In this light, Europe looks like a beleaguered continent and in the USA despite forebodings about its political direction there is a far more positive attitude. At least that’s what the national pavilion focusing on the thorny subject of Detroit allows us to believe. The curators are wise enough to use an established front line in American culture, the seeming failure of the narrative of technological progress in Detroit, rather than a hot topic. This strategy though has a potential downside in that the story has already created its own vocabulary of visual clichés of abandoned buildings which have sprouted weeds. And clichés, we know, are bad.

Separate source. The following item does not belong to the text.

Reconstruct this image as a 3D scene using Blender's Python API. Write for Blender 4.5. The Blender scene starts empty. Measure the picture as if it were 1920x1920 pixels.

Using crowd-sourced images provides a means of escaping the hackneyed visual tropes of the city. Strange unexplained moments of drama, entirely unexpected views and brand new juxtapositions create an impression of a city that lives within its dilapidated grandeur comically and tragically by turns. What makes the USA pavilion special though is that this feature of epic scale undercut by comic detail informs the architecture that has been proposed for the city by a number of the country’s half-forgotten pioneers Greg Lynn and Stan Lee. The designs; part cheerful biomorphic blobs or adaptive kit and part hard infrastructure is actually informed by the city and presents architecture as something new, in a new way.

Indeed if the point of the Biennale was to prompt architects to acting quicker, it may have had the opposite effect. Compared to the speed with which photography can capture and communicate, perhaps architecture’s virtues are actually its slowness.